#### [Set exercise]
Reproduce precisely the lines between the start of the data below and the line with "PI = math.pi", both included.

======== Data extract ========

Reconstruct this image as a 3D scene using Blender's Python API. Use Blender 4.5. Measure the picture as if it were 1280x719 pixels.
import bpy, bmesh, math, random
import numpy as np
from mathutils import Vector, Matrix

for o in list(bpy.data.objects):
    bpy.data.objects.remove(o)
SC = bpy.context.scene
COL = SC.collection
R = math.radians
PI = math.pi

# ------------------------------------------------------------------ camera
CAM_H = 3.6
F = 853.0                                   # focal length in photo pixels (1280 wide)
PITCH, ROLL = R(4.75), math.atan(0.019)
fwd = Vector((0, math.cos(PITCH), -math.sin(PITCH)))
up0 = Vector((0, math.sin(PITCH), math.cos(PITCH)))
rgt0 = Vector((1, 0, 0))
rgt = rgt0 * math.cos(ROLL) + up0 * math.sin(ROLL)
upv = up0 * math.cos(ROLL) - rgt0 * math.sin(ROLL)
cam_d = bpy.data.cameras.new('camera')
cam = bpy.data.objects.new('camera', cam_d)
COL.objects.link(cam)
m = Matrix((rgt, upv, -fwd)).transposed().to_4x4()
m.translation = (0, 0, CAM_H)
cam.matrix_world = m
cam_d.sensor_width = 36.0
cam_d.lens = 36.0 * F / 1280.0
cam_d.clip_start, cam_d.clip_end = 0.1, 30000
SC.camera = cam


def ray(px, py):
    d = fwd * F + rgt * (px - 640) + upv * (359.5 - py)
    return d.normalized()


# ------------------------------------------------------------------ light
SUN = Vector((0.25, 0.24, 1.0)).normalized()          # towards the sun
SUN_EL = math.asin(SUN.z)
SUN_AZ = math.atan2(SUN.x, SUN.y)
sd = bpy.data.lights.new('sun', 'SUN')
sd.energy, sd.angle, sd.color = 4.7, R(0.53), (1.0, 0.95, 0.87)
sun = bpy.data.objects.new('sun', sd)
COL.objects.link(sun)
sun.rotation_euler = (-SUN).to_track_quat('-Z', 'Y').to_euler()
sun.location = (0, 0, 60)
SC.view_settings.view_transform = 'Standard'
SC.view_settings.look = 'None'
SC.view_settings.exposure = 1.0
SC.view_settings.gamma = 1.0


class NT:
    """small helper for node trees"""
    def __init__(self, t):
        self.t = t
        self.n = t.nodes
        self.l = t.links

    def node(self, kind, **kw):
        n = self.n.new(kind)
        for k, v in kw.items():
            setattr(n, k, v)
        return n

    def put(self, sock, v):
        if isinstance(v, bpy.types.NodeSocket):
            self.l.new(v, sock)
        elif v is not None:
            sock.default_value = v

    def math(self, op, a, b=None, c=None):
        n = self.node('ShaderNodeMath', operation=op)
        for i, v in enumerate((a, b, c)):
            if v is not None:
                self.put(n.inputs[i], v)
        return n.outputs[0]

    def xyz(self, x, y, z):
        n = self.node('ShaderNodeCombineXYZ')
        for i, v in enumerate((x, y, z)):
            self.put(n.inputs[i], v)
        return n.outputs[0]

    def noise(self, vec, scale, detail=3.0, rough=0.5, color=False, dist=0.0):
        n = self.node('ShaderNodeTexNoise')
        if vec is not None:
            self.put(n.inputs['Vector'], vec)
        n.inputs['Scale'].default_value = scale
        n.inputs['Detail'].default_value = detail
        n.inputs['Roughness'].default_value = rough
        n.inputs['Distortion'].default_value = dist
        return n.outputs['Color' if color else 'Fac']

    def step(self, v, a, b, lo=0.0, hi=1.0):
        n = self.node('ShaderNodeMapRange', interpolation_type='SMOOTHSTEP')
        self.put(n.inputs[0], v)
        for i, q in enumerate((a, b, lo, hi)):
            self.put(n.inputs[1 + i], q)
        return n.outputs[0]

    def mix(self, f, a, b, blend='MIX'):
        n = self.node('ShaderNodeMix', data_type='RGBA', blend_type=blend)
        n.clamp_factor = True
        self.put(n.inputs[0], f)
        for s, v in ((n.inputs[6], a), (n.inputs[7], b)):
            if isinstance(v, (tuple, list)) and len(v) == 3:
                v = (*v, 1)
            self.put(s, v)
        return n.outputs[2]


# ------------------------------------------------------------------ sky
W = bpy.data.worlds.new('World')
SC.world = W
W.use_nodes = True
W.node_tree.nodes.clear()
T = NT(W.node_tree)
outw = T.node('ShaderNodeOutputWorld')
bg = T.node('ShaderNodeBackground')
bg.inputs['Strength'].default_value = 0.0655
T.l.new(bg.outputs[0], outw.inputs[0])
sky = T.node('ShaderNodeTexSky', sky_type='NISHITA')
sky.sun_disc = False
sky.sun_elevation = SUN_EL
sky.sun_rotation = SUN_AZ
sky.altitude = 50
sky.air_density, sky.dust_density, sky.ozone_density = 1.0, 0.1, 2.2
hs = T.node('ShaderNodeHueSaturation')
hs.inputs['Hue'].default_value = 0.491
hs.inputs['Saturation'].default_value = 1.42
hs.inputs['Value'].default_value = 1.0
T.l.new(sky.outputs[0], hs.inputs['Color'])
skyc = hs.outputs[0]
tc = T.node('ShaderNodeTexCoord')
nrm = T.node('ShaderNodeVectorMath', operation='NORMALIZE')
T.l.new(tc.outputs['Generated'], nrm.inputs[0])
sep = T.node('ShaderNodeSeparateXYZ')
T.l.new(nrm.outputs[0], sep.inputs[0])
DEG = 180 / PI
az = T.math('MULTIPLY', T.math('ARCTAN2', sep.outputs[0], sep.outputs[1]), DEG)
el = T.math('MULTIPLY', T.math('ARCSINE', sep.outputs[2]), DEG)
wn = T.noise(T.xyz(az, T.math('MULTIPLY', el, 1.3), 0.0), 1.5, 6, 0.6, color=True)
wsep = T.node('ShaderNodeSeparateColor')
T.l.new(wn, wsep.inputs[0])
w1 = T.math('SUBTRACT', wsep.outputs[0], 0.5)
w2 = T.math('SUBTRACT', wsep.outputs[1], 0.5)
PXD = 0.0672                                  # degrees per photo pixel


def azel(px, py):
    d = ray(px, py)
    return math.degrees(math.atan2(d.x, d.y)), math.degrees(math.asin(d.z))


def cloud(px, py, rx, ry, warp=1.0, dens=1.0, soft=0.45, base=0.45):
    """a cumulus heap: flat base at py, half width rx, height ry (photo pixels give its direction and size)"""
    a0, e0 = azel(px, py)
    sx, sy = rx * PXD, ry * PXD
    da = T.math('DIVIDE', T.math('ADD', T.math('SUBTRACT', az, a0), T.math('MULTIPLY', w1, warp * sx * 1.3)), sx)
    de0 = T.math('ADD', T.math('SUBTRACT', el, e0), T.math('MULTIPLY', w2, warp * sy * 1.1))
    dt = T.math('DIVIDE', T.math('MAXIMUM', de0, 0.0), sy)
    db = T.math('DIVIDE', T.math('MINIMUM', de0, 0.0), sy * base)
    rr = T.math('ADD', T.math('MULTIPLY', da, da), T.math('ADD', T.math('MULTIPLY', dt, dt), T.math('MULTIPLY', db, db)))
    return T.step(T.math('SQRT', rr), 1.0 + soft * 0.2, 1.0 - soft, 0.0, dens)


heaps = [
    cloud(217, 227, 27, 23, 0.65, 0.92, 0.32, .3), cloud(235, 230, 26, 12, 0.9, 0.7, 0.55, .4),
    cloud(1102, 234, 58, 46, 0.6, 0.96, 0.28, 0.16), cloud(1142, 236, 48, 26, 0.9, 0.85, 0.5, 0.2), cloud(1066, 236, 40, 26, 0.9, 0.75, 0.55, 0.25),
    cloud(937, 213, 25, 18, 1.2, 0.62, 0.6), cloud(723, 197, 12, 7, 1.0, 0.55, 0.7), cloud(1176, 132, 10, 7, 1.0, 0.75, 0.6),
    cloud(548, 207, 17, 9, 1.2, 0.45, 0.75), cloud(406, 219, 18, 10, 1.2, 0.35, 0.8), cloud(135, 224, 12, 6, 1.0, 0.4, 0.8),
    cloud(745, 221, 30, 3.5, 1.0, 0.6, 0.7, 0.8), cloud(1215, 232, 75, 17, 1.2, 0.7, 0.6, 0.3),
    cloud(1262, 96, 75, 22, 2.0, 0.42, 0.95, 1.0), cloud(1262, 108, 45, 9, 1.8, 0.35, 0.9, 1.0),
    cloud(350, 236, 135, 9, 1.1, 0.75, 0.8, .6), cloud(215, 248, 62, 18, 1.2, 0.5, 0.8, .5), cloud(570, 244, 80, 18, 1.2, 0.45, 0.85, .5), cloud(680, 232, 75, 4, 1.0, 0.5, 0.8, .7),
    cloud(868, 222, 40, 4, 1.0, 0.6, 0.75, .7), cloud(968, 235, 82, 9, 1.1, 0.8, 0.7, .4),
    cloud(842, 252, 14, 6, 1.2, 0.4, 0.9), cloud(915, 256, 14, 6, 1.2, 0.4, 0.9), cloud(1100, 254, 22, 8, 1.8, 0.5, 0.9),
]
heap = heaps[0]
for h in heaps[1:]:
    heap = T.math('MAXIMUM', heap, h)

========

#### [Output]
Reconstruct this image as a 3D scene using Blender's Python API. Use Blender 4.5. Measure the picture as if it were 1280x719 pixels.
import bpy, bmesh, math, random
import numpy as np
from mathutils import Vector, Matrix

for o in list(bpy.data.objects):
    bpy.data.objects.remove(o)
SC = bpy.context.scene
COL = SC.collection
R = math.radians
PI = math.pi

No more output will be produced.